● **The task**
Output the material word for word. Leave each picture out.
----
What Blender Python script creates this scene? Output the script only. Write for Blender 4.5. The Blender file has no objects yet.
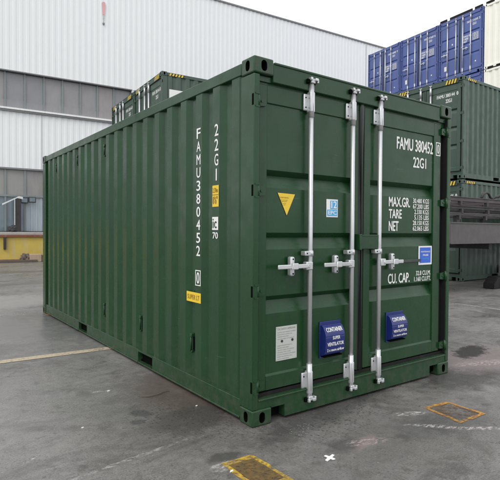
import bpy, bmesh, math, random
from mathutils import Vector, Matrix
random.seed(7)
R = math.radians
sc = bpy.context.scene
col = sc.collection

# ------------------------------------------------------------------ camera
CAM = Vector((-2.0698, -2.8150, 1.4082)); YAW, PITCH, ROLL, FPX = 0.627355, -0.017739, 0.005806, 492.525
cd = bpy.data.cameras.new('camera'); cam = bpy.data.objects.new('camera', cd); col.objects.link(cam)
f = Vector((math.sin(YAW)*math.cos(PITCH), math.cos(YAW)*math.cos(PITCH), math.sin(PITCH)))
r = Vector((math.cos(YAW), -math.sin(YAW), 0)); u = r.cross(f)
r2 = math.cos(ROLL)*r + math.sin(ROLL)*u; u2 = -math.sin(ROLL)*r + math.cos(ROLL)*u
m = Matrix((r2, u2, -f)).transposed().to_4x4(); m.translation = CAM
cam.matrix_world = m
cd.sensor_fit = 'HORIZONTAL'; cd.sensor_width = 36; cd.lens = 36*FPX/500.0
cd.clip_start = 0.05; cd.clip_end = 1500
sc.camera = cam

# ------------------------------------------------------------------ light
SUN_EL, SUN_ROT = 48, 243
w = bpy.data.worlds.new('World'); sc.world = w; w.use_nodes = True
nt = w.node_tree; nt.nodes.clear()
sky = nt.nodes.new('ShaderNodeTexSky'); sky.sky_type = 'NISHITA'; sky.sun_disc = False
sky.sun_elevation = R(SUN_EL); sky.sun_rotation = R(SUN_ROT); sky.air_density = 1; sky.dust_density = 4
mx = nt.nodes.new('ShaderNodeMix'); mx.data_type = 'RGBA'; mx.inputs[0].default_value = 0.93
mx.inputs[7].default_value = (13.6, 13.9, 14.3, 1)          # the even white of the overcast
bg = nt.nodes.new('ShaderNodeBackground'); bg.inputs[1].default_value = 0.10
wo = nt.nodes.new('ShaderNodeOutputWorld')
nt.links.new(sky.outputs[0], mx.inputs[6]); nt.links.new(mx.outputs[2], bg.inputs[0]); nt.links.new(bg.outputs[0], wo.inputs[0])
sl = bpy.data.lights.new('sun', 'SUN'); sl.energy = 1.05; sl.angle = R(28); sl.color = (1, .97, .93)
so = bpy.data.objects.new('sun', sl); col.objects.link(so)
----
● **Complete output**
What Blender Python script creates this scene? Output the script only. Write for Blender 4.5. The Blender file has no objects yet.
import bpy, bmesh, math, random
from mathutils import Vector, Matrix
random.seed(7)
R = math.radians
sc = bpy.context.scene
col = sc.collection

# ------------------------------------------------------------------ camera
CAM = Vector((-2.0698, -2.8150, 1.4082)); YAW, PITCH, ROLL, FPX = 0.627355, -0.017739, 0.005806, 492.525
cd = bpy.data.cameras.new('camera'); cam = bpy.data.objects.new('camera', cd); col.objects.link(cam)
f = Vector((math.sin(YAW)*math.cos(PITCH), math.cos(YAW)*math.cos(PITCH), math.sin(PITCH)))
r = Vector((math.cos(YAW), -math.sin(YAW), 0)); u = r.cross(f)
r2 = math.cos(ROLL)*r + math.sin(ROLL)*u; u2 = -math.sin(ROLL)*r + math.cos(ROLL)*u
m = Matrix((r2, u2, -f)).transposed().to_4x4(); m.translation = CAM
cam.matrix_world = m
cd.sensor_fit = 'HORIZONTAL'; cd.sensor_width = 36; cd.lens = 36*FPX/500.0
cd.clip_start = 0.05; cd.clip_end = 1500
sc.camera = cam

# ------------------------------------------------------------------ light
SUN_EL, SUN_ROT = 48, 243
w = bpy.data.worlds.new('World'); sc.world = w; w.use_nodes = True
nt = w.node_tree; nt.nodes.clear()
sky = nt.nodes.new('ShaderNodeTexSky'); sky.sky_type = 'NISHITA'; sky.sun_disc = False
sky.sun_elevation = R(SUN_EL); sky.sun_rotation = R(SUN_ROT); sky.air_density = 1; sky.dust_density = 4
mx = nt.nodes.new('ShaderNodeMix'); mx.data_type = 'RGBA'; mx.inputs[0].default_value = 0.93
mx.inputs[7].default_value = (13.6, 13.9, 14.3, 1)          # the even white of the overcast
bg = nt.nodes.new('ShaderNodeBackground'); bg.inputs[1].default_value = 0.10
wo = nt.nodes.new('ShaderNodeOutputWorld')
nt.links.new(sky.outputs[0], mx.inputs[6]); nt.links.new(mx.outputs[2], bg.inputs[0]); nt.links.new(bg.outputs[0], wo.inputs[0])
sl = bpy.data.lights.new('sun', 'SUN'); sl.energy = 1.05; sl.angle = R(28); sl.color = (1, .97, .93)
so = bpy.data.objects.new('sun', sl); col.objects.link(so)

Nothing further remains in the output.